Patents surrounding Apple AR and VR efforts now include one that focuses on how computer-generated reality allows players to change their appearance -- and what happens when the hardware owner doesn't want them to.
Future Apple Games will allow users to exclude or include people, as well as limit changing their appearance
It wouldn't be much of a fantasy battle game if all the characters were dressed in their users' casual clothes. But Apple argues that changing your appearance in a game could present some unwanted issues, and it's been granted a patent on how to stop it.
Specifically, "Identity-based inclusion/exclusion in a computer generated reality experience," is a newly-granted patent that will prevent a player changing their appearance. And if necessary, will simply exclude them from the entire CGR game.
"While a device is presenting a CGR experience to a user in an environment, representations of people within the physical environment may be altered," says Apple. "For example, in a multiplayer gaming experience, people other than the user may be presented as monsters or donning battle armor."
"However, in various circumstances, it may be undesirable for all people to be included in the CGR experience," it continues. "For example, it may be undesirable for a user's children or safety personnel to be displayed in an altered manner."
What Apple plans is for a person entering your game -- or any other multiuser CGR environment -- to be identified. Then depending on their identity, they can either be not allowed to change their appearance, or they can be excluded.
It does depend on whether the CGR is all you see, or whether this is an AR case where you're seeing a mixture of real and virtual objects. You can't erase someone from reality, but you can prevent them changing their appearance.
The patent is mostly concerned with identifying users in the CGR environment.
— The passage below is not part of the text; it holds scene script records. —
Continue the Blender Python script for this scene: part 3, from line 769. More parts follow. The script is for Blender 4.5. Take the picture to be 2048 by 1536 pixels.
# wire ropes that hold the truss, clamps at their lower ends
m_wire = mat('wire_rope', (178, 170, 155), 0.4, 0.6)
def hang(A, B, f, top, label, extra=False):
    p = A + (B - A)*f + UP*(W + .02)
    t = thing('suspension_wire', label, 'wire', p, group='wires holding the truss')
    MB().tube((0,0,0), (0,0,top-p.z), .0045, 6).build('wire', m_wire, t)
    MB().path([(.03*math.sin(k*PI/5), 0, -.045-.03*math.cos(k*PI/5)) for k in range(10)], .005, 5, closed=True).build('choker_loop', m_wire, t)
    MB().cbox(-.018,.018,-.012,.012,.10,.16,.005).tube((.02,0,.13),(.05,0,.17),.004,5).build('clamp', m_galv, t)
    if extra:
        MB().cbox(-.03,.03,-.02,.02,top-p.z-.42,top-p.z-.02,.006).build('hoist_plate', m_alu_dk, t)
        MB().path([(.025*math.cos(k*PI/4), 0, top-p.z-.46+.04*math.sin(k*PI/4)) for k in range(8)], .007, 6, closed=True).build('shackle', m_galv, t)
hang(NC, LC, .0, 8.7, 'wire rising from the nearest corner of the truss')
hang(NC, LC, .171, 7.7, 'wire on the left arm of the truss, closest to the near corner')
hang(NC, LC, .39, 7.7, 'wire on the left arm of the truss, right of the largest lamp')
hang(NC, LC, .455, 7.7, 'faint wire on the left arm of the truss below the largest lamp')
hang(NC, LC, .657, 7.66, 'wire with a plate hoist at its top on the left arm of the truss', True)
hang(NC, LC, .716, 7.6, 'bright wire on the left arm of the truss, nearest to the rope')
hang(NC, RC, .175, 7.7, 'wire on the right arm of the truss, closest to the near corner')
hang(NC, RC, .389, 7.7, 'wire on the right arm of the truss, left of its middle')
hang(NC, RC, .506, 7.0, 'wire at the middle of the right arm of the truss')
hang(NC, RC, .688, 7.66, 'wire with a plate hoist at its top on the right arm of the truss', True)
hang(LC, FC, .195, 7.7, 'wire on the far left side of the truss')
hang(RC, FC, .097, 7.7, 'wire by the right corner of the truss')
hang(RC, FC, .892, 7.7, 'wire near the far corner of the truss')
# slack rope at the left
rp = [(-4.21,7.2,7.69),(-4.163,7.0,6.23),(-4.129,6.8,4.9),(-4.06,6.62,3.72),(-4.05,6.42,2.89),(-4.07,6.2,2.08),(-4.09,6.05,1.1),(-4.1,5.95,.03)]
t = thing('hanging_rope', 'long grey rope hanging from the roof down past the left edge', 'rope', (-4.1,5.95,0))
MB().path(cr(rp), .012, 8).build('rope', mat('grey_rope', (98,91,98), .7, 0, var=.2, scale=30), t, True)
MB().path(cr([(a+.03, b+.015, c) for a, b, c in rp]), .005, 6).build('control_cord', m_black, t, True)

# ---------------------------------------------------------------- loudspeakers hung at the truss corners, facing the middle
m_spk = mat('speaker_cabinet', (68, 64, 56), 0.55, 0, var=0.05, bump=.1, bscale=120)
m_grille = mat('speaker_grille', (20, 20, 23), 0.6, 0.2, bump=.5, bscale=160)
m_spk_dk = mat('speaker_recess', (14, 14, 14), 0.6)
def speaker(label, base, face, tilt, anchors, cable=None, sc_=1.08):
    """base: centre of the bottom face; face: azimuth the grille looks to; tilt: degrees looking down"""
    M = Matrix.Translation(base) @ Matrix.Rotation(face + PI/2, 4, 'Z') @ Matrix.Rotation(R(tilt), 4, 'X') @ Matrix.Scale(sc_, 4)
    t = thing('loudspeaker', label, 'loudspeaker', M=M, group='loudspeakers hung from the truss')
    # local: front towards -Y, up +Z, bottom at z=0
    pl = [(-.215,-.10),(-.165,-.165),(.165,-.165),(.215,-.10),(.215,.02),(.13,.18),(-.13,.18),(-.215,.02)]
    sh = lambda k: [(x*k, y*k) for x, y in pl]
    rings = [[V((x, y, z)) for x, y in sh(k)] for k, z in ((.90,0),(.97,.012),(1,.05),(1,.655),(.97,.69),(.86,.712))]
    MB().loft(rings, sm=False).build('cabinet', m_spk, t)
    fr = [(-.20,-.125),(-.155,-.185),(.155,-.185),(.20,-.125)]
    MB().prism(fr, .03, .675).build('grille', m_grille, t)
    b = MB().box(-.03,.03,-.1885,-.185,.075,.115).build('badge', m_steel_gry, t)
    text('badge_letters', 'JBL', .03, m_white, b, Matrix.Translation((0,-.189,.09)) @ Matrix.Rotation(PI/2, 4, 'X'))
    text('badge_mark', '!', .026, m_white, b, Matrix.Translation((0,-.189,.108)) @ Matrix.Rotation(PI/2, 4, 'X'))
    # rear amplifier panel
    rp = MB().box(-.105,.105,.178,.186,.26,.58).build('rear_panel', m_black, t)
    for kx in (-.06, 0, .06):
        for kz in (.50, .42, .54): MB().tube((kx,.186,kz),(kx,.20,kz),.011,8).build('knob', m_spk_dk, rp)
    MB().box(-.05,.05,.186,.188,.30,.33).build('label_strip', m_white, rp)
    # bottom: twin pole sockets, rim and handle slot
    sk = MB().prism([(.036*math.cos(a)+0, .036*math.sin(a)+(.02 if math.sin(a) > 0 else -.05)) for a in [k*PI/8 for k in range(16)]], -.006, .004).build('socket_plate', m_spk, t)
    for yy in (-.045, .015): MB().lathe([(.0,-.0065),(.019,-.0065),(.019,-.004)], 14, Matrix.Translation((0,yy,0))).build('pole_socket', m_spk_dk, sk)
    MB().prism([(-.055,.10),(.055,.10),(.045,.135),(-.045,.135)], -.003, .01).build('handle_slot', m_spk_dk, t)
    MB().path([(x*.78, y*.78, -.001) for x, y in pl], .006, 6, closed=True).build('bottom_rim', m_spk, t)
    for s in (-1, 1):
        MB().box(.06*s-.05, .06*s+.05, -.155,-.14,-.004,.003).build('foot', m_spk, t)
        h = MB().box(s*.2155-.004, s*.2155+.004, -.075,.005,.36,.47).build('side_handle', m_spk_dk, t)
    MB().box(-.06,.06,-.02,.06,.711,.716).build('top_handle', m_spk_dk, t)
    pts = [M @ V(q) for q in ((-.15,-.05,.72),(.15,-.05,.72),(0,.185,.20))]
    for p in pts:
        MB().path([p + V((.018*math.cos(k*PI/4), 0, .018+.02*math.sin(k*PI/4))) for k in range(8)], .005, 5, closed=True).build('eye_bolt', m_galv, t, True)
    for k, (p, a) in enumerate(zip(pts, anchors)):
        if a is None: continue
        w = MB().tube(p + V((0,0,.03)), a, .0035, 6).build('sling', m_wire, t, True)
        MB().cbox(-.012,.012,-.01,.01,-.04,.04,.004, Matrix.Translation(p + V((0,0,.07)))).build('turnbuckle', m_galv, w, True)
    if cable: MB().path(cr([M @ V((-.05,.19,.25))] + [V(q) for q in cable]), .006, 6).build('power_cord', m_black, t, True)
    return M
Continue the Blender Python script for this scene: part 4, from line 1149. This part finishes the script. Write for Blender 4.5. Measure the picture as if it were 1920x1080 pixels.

Oddly, it doesn't cover recognizing them via their login credentials. That would not be foolproof, but it would be a basic start.
"[Instead, the] method includes, while presenting a CGR experience, capturing an image of scene; detecting, in the image of the scene, a person; and determining an identity of the person," says Apple. It uses a "a deep learning neural network" similar to how Apple describes how Face ID works.
"[The] first identity of the first person is determined by applying a classifier to the pixels of the pixel set [captured by a user's headset]," it says. "[The] classifier is provided with a positive image of a particular person and generates a feature vector by comparing the positive image to many other negative images of many other people (e.g., thousands of images from a library)."
Detail from the patent. Figures 501 or 502 could be excluded from the CGR environment
So each user who enters the game can be compared and identified in much the same way that Photos handles face recognition. The patent discusses an alternative, though, which is simply that when someone enters your game, you are prompted to identify them as someone who should or should not be allowed to change their appearance.
This does all mean that each user in a multiplayer environment can see different people changing their appearances. The recognition is designed per user, at least as far as this particular patent is concerned.
The patent is credited to seven inventors, including Daniel Ulbricht. His previous related work includes a patent application about how an "Apple Glass" kind of headset could track where a user is looking.